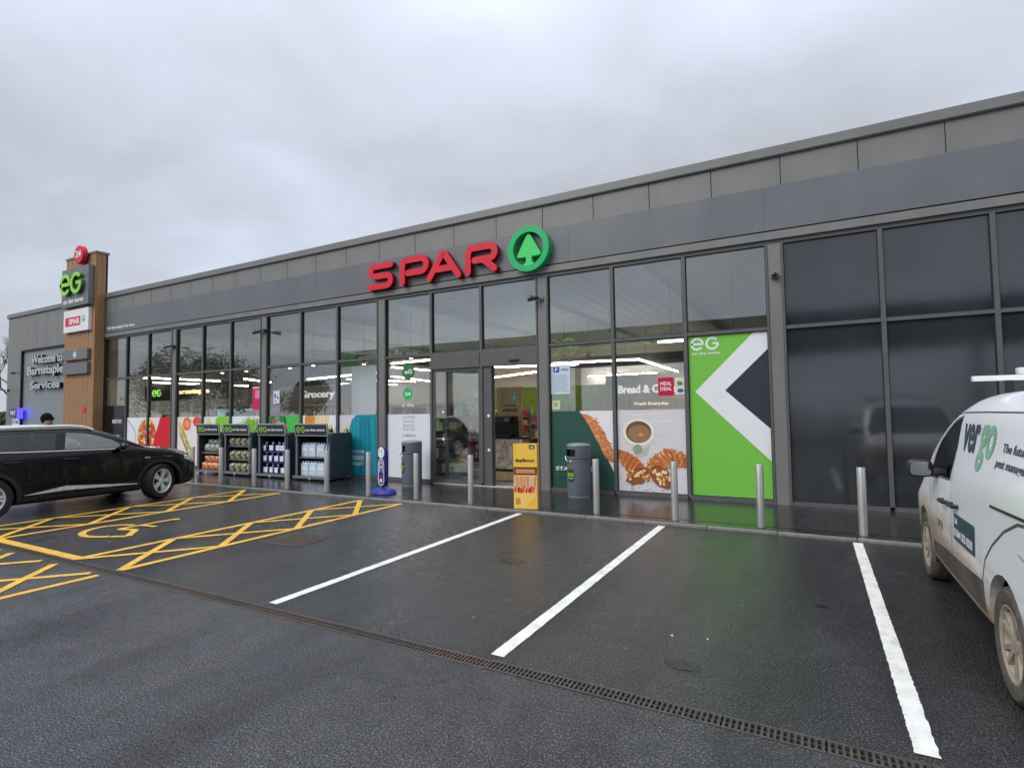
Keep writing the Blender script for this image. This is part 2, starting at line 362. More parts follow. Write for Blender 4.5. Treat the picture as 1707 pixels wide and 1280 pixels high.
def hatch(x0, x1, ys, label, ends=True):
    mb = MB(); z = .004
    stripe(mb, (x0, ys[0] + .0), (x0, ys[-1]), .10, z); stripe(mb, (x1, ys[0]), (x1, ys[-1]), .10, z + .001)
    for a_, b_ in zip(ys, ys[1:]):
        stripe(mb, (x0, a_), (x1, b_), .09, z + .002); stripe(mb, (x1, a_), (x0, b_), .09, z + .003)
    tag(mb.build('hatched_strip', 'ypaint'), label, kind='structure')
YS = [-2.56, -3.76, -4.96, -6.16, -7.35]
hatch(-7.9, -6.86, YS, 'yellow crossed hatching right of the wheelchair bay')
hatch(-11.45, -10.25, YS, 'yellow crossed hatching beside the black car')
mb = MB(); stripe(mb, (-10.25, -7.31), (-7.86, -7.31), .12, .008); tag(mb.build('bay_end_line', 'ypaint'), 'thick yellow line closing the wheelchair bay', kind='structure')
mb = MB(); z = .004
stripe(mb, (-6.87, -7.56), (-6.87, -8.62), .09, z)
stripe(mb, (-6.87, -8.62), (-16, -8.62), .09, z + .001)
for k in range(7):
    xa, xb = -6.87 - 1.15 * k, -6.87 - 1.15 * (k + 1)
    f_ = .14
    stripe(mb, (xa + (xb - xa) * f_, -7.56), (xb, -8.58), .09, z + .002); stripe(mb, (xb - (xb - xa) * f_, -7.56), (xa, -8.58), .09, z + .003)
tag(mb.build('hatched_strip', 'ypaint'), 'yellow crossed hatching along the lane behind the drain', kind='structure')
# wheelchair symbol
mb = MB()
def flat(pts, wd, z): 
    for q, (a_, b_) in enumerate(zip(pts, pts[1:])): stripe(mb, a_, b_, wd, z + .0007 * (q % 3), 0)
WC_ARC = [(-9.50, -5.87), (-9.68, -5.96), (-9.79, -6.10), (-9.80, -6.25), (-9.73, -6.40), (-9.60, -6.53), (-9.44, -6.61), (-9.27, -6.64), (-9.10, -6.61), (-8.92, -6.50)]
WC_ZIG = [(-9.38, -5.90), (-9.34, -6.17), (-9.06, -6.07), (-8.68, -6.37), (-8.88, -6.50)]
WC_BAR = [(-9.34, -5.93), (-9.35, -5.32)]; WC_SM = [(-9.33, -5.86), (-8.99, -5.82)]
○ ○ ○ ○
● Aim of the exercise
From the material above, reproduce everything verbatim except the pictures.

● Task output
Keep writing the Blender script for this image. This is part 2, starting at line 362. More parts follow. Write for Blender 4.5. Treat the picture as 1707 pixels wide and 1280 pixels high.
def hatch(x0, x1, ys, label, ends=True):
    mb = MB(); z = .004
    stripe(mb, (x0, ys[0] + .0), (x0, ys[-1]), .10, z); stripe(mb, (x1, ys[0]), (x1, ys[-1]), .10, z + .001)
    for a_, b_ in zip(ys, ys[1:]):
        stripe(mb, (x0, a_), (x1, b_), .09, z + .002); stripe(mb, (x1, a_), (x0, b_), .09, z + .003)
    tag(mb.build('hatched_strip', 'ypaint'), label, kind='structure')
YS = [-2.56, -3.76, -4.96, -6.16, -7.35]
hatch(-7.9, -6.86, YS, 'yellow crossed hatching right of the wheelchair bay')
hatch(-11.45, -10.25, YS, 'yellow crossed hatching beside the black car')
mb = MB(); stripe(mb, (-10.25, -7.31), (-7.86, -7.31), .12, .008); tag(mb.build('bay_end_line', 'ypaint'), 'thick yellow line closing the wheelchair bay', kind='structure')
mb = MB(); z = .004
stripe(mb, (-6.87, -7.56), (-6.87, -8.62), .09, z)
stripe(mb, (-6.87, -8.62), (-16, -8.62), .09, z + .001)
for k in range(7):
    xa, xb = -6.87 - 1.15 * k, -6.87 - 1.15 * (k + 1)
    f_ = .14
    stripe(mb, (xa + (xb - xa) * f_, -7.56), (xb, -8.58), .09, z + .002); stripe(mb, (xb - (xb - xa) * f_, -7.56), (xa, -8.58), .09, z + .003)
tag(mb.build('hatched_strip', 'ypaint'), 'yellow crossed hatching along the lane behind the drain', kind='structure')
# wheelchair symbol
mb = MB()
def flat(pts, wd, z): 
    for q, (a_, b_) in enumerate(zip(pts, pts[1:])): stripe(mb, a_, b_, wd, z + .0007 * (q % 3), 0)
WC_ARC = [(-9.50, -5.87), (-9.68, -5.96), (-9.79, -6.10), (-9.80, -6.25), (-9.73, -6.40), (-9.60, -6.53), (-9.44, -6.61), (-9.27, -6.64), (-9.10, -6.61), (-8.92, -6.50)]
WC_ZIG = [(-9.38, -5.90), (-9.34, -6.17), (-9.06, -6.07), (-8.68, -6.37), (-8.88, -6.50)]
WC_BAR = [(-9.34, -5.93), (-9.35, -5.32)]; WC_SM = [(-9.33, -5.86), (-8.99, -5.82)]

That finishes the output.